Dropout rates as high as 30 percent, he said, concern business leaders who know youths without high school diplomas will be almost unemployable.

“They want to help, but they don’t know how,” he said.

Stuckart signed on in December after six years as the regional director for TicketsWest. He is the son of Larry Stuckart, executive director of Spokane Neighborhood Action Programs, and Mary Anne Stuckart, a long-time Spokane Public Schools employee who’s now a principal in Bellingham, Wash. Ann, his wife, is a counselor at Spokane Mental Health.

“I plopped down right in the middle of the family,” he said.

Doug Durham, president of the Spokane CIS board of directors, said he was asked two years ago by former Spokane Public Schools Superintendent Brian Benzel to explore ways of bringing a business perspective to education. Durham is a vice president for business development at Wells Fargo.

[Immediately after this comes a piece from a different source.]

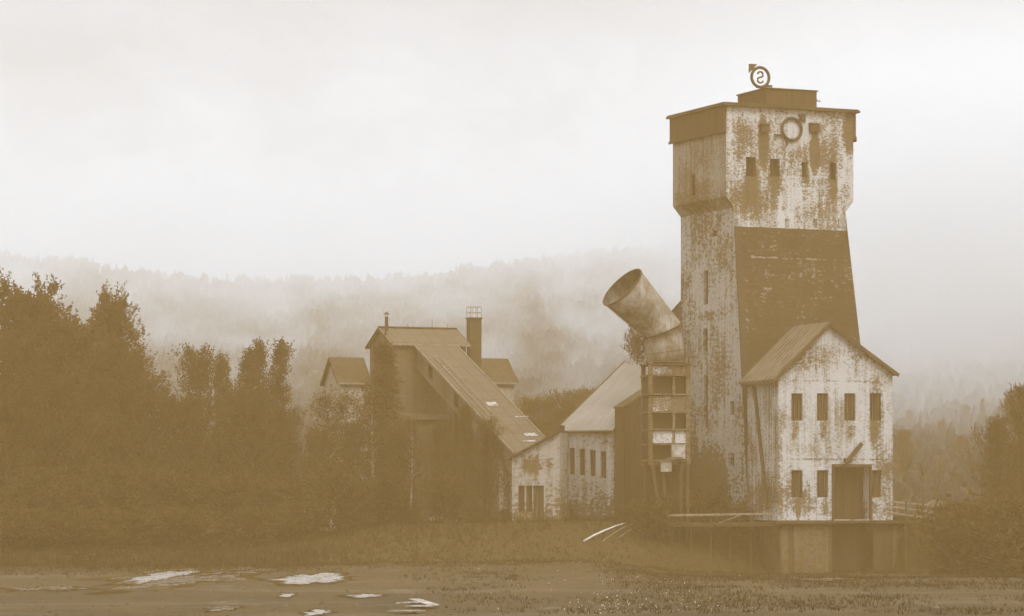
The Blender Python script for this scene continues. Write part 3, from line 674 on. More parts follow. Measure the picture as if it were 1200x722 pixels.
def sorting_house():
    fr = Frame(461, 262, 20)
    T = empty('sorting_house', (fr.X0, fr.Y0, 0), fr.a, 'tall grey rendered sorting house with seamed sheet roof, lower wings and a stack', 'building')
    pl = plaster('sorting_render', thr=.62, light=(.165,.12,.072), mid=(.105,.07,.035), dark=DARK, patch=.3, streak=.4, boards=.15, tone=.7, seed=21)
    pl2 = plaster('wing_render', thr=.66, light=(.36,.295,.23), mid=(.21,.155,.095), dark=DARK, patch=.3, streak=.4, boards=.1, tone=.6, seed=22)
    zg = 1.5
    def block(u0, u1, v0, v1, ze, zr, mat, rmat, o=.3, nm='wall', holes=()):
        vm = (v0+v1)/2
        w = MB(); w.wall('u', v0, u0, u1, zg, ze, holes, .3, 1)
        for u_ in (u0, u1): w.poly((u_,v0,zg),(u_,v1,zg),(u_,v1,ze),(u_,vm,zr),(u_,v0,ze))
        w.poly((u0,v1,zg),(u1,v1,zg),(u1,v1,ze),(u0,v1,ze)); wo = w.build(nm, mat, T)
        s = (zr-ze)/(vm-v0)
        r = MB(); t = .14
        r.slab([(u0-o,v0-o,ze-o*s+t),(u1+o,v0-o,ze-o*s+t),(u1+o,vm,zr+t),(u0-o,vm,zr+t)], (0,0,1), .12)
        r.slab([(u0-o,vm+.003,zr+t),(u1+o,vm+.003,zr+t),(u1+o,v1+o,ze-o*s+t),(u0-o,v1+o,ze-o*s+t)], (0,0,1), .12)
        ro = r.build('roof', rmat, T)
        f = MB(); f.bar((u0-o,v0-o-.05,ze-o*s+.06),(u1+o,v0-o-.05,ze-o*s+.06),.07,.15); f.build('gutter', M['timber_grey'], ro)
        for u_ in (u0-o-.03, u1+o+.03):
            b = MB(); b.bar((u_,v0-o,ze-o*s+.05),(u_,vm,zr+.05),.05,.2); b.bar((u_,vm,zr+.05),(u_,v1+o,ze-o*s+.05),.05,.2); b.build('bargeboard', M['timber_dark'], ro)
        return ro
    U = fr.u(546); V = fr.v(433.5); ze = fr.z(403); zr = fr.z(386, 0, V/2)
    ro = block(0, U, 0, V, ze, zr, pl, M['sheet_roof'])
    rv = MB(); rv.bar((-.3,V/2,zr+.2),(U+.3,V/2,zr+.2),.25,.12); rv.build('ridge_cap', M['roof_dark'], ro)
    for u_ in (.6, 2.4, 4.6, 6.0):
        a = MB(); a.bar((u_,V/2,zr+.2),(u_,V/2,zr+.2+(.75 if u_ == 4.6 else .35)),.035,.035); a.build('roof_rod', M['iron'], ro)
    # left wing
    def wing(px0, px1, pyE, pyR, V0, depth, mat):
        ua = fr.u(px0, V0); ub = fr.u(px1, V0); za = fr.z(pyE, ua, V0); zb = fr.z(pyR, ua, V0+depth/2)
        return block(ua, ub, V0, V0+depth, za, zb, mat, M['roof_dark'], .28, 'wing_wall')
    wing(398.5, 431, 447, 420.5, 3.2, 4.7, pl2)
    wing(563, 602.5, 447, 421.5, 5.8, 5.2, pl2)
    # stack and stove pipe
    uc = fr.u(555.5, 4.0); z0 = 8; z1 = fr.z(374, uc, 4)
    c = MB(); c.box(uc-.52,uc+.52,3.5,4.5,z0,z1); ch = c.build('chimney', M['brick_dark'], T)
    c = MB(); c.box(uc-.6,uc+.6,3.42,4.58,z1+.003,z1+.12); c.build('chimney_cap', M['brick_dark'], ch)
    g = MB(); zt = fr.z(360, uc, 4)
    for x in (-.5, 0, .5):
        for y in (3.5, 4.5): g.bar((uc+x,y,z1+.12),(uc+x,y,zt),.035,.035)
    for z_ in (z1+.55, zt):
        for y in (3.5, 4.5): g.bar((uc-.5,y,z_),(uc+.5,y,z_),.035,.035)
        for x in (-.5,.5): g.bar((uc+x,3.5,z_),(uc+x,4.5,z_),.035,.035)
    g.build('cage', M['timber_grey'], ch)
    up = fr.u(453, V*.4); p = MB(); p.tube([(up,V*.4,ze-1),(up,V*.4,fr.z(371,up,V*.4))], .15, 10); pp = p.build('stove_pipe', M['iron'], T)
    z_ = fr.z(371,up,V*.4); p = MB(); p.tube([(up,V*.4,z_+.18),(up,V*.4,z_+.42)], .30, 10, .02); p.bar((up-.1,V*.4,z_),(up-.1,V*.4,z_+.2),.03,.03); p.bar((up+.1,V*.4,z_),(up+.1,V*.4,z_+.2),.03,.03); p.build('pipe_cowl', M['iron'], pp)
    a = MB(); a.bar((uc-.5,4,z1-1.6),(uc-2.6,3.2,z1-1.6),.035,.035); a.build('stay_rod', M['iron'], ch)
    # sloping gallery
    u1 = fr.u(488); u2 = fr.u(531)
    zA = fr.z(405, u1); 
    k = (604-600)/F; X = fr.X0+u1*fr.c; Y = fr.Y0+u1*fr.s      # solve the lower end
    Lg = (k*Y-X)/(fr.s+k*fr.c)
    zB = fr.z(531, u1, -Lg); h = 2.0; hB = 1.7
    org = fr.world(u1, -Lg, 0)
    G = empty('sloping_gallery', (org.x, org.y, 0), fr.a, 'long sloping conveyor gallery with a patched sheet roof running down from the sorting house', 'gallery')
    W = u2-u1; gs = (zA-zB)/Lg
    def zz(v): return zB+gs*v
    # local v runs from 0 (lower end) to Lg (upper end)
    tot = Lg
    wins = [(tot*(1-.155), .9), (tot*(1-.425), .9)]
    m = MB()
    # left side in strips with window gaps
    vs = sorted([0, Lg-.02]+[x for c_, w_ in wins for x in (c_-w_/2-.1, c_+w_/2+.1)])
    for a_, b_ in zip(vs, vs[1:]):
        md = (a_+b_)/2
        if any(abs(md-c_) < w_/2 for c_, w_ in wins):
            m.poly((0,a_,zz(a_)-h),(0,b_,zz(b_)-h),(0,b_,zz(b_)-1.45),(0,a_,zz(a_)-1.45)); m.poly((0,a_,zz(a_)-.4),(0,b_,zz(b_)-.4),(0,b_,zz(b_)),(0,a_,zz(a_)))
        else: m.poly((0,a_,zz(a_)-h),(0,b_,zz(b_)-h),(0,b_,zz(b_)),(0,a_,zz(a_)))
    m.poly((W,0,zz(0)-h),(W,Lg,zz(Lg)-h),(W,Lg,zz(Lg)),(W,0,zz(0)))
    m.poly((0,0,zz(0)-h),(W,0,zz(0)-h),(W,Lg,zz(Lg)-h),(0,Lg,zz(Lg)-h)); m.poly((0,0,zz(0)-h),(W,0,zz(0)-h),(W,0,zz(0)),(0,0,zz(0)))
    m.build('wall', plaster('gallery_render', thr=.58, light=(.175,.128,.08), mid=(.115,.078,.042), dark=DARK, patch=.5, streak=.2, boards=.2, tone=.7, seed=25), G)
    for c_, w_ in wins:
        p = MB(); a_, b_ = c_-w_/2-.1, c_+w_/2+.1
        p.hexa([(.25,a_,zz(a_)-1.5),(.3,a_,zz(a_)-1.5),(.3,b_,zz(b_)-1.5),(.25,b_,zz(b_)-1.5)],[(.25,a_,zz(a_)-.35),(.3,a_,zz(a_)-.35),(.3,b_,zz(b_)-.35),(.25,b_,zz(b_)-.35)]); p.build('window', M['interior_shade'], G)
    r = MB(); r.slab([(-.25,-.3,zz(-.3)+.14),(W+.25,-.3,zz(-.3)+.14),(W+.25,Lg+.0,zz(Lg)+.14),(-.25,Lg,zz(Lg)+.14)], (0,0,1), .11); rr = r.build('roof', M['sheet_roof'], G)
    e = MB(); e.bar((-.28,-.3,zz(-.3)+.1),(-.28,Lg,zz(Lg)+.1),.06,.18); e.bar((W+.28,-.3,zz(-.3)+.1),(W+.28,Lg,zz(Lg)+.1),.06,.18); e.build('verge', M['timber_grey'], rr)
    rnd = random.Random(4)
    for t_, x_, w_, l_ in ((.40,1.3,.9,.9),(.13,2.1,1.0,.7),(.08,1.4,1.1,.35),(.30,2.7,1.2,.25),(.25,.5,.5,1.4),(.62,.9,.5,.9),(.18,.7,.5,.8)):
        v_ = t_*Lg; s_ = MB(); s_.slab([(x_,v_,zz(v_)+.175),(x_+w_,v_+.1,zz(v_+.1)+.18),(x_+w_,v_+l_,zz(v_+l_)+.18),(x_,v_+l_-.1,zz(v_+l_-.1)+.175)], (0,0,1), .025); s_.build('loose_sheet', M['board_grey'] if t_ in (.40,.13,.08,.30) else M['roof_dark'], rr)
    ld = MB()
    for x_ in (.45, 1.0): ld.bar((x_,.30*Lg,zz(.30*Lg)+.24),(x_,.86*Lg,zz(.86*Lg)+.24),.06,.05)
    k_ = .30*Lg
    while k_ < .86*Lg: ld.bar((.45,k_,zz(k_)+.25),(1.0,k_,zz(k_)+.25),.05,.05); k_ += .42
    ld.build('roof_ladder', M['timber_grey'], rr)
    for t_ in (.3, .62):
        for x_ in (.3, W-.3):
            l = MB(); l.box(x_-.18,x_+.18,t_*Lg-.2,t_*Lg+.2,1.2,zz(t_*Lg-.25)-h); l.build('leg', M['brick_dark'], G)
    # lower block under the gallery
    q = Frame(487, 256, 20); B = empty('lower_block', (q.X0, q.Y0, 0), q.a, 'dim lower block under the sloping gallery, half hidden by trees', 'building')
    bu = q.u(585); zt = q.z(492)
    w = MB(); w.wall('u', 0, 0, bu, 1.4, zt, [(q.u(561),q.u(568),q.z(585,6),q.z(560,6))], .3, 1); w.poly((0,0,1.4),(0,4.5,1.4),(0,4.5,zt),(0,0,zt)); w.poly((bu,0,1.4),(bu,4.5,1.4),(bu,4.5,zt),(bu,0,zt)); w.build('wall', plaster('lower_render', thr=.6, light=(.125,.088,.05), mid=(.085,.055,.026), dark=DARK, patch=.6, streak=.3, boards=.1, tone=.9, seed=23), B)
    r = MB(); r.slab([(-.2,-.3,zt+.05),(bu+.2,-.3,zt+.05),(bu+.2,4.5,zt+.7),(-.2,4.5,zt+.7)], (0,0,1), .04); r.build('roof', M['roof_dark'], B)
    window(B, 'u', 0, q.u(561), q.u(568), q.z(585,6), q.z(560,6), 1, 1)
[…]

He said Stuckart’s job will be sounding out the needs of local business, and finding funding. Newly hired Program Director Sherry Barrett, with an extensive background as a job trainer, will catalog existing services and providers that might be a match for students, he said.

Site coordinators will work with school administrators to identify at-risk students and the programs that might help them, Durham said.

As much as possible, he added, CIS will rely on existing providers like Campfire USA.

“We’re not interested in stepping on anybody’s toes,” he said.

Business pays for the program. Stuckart said the Spokane launch has been funded mainly with $100,000 from Costco. Another $150,000 to $200,000 will be needed, he said, noting he has at least one grant pending.

Yvonne Lopez-Morton, project assistant for Spokane Public Schools and a CIS board member, said the program will partly fill the gap left when a $10 million Safe Schools, Healthy Students grant expires at the end of the school year.

Lopez-Morton said she was concerned CIS would be a just another “warm, fuzzy program,” but was impressed by results elsewhere, and the certification process that assures affiliates meet national standards. There are 200 affiliates of CIS, which was founded in 1977 be a New York City youth worker, Bill Milliken. Spokane is the 12th Washington affiliate.

“I’m very pleased to see it here,” Morton said.

Durham said in-school programs will be augmented with outside activities like internships and on-site training. If something isn’t working, it will be put aside, he said.

“Ultimately, you want to know that your efforts are doing something,” he said.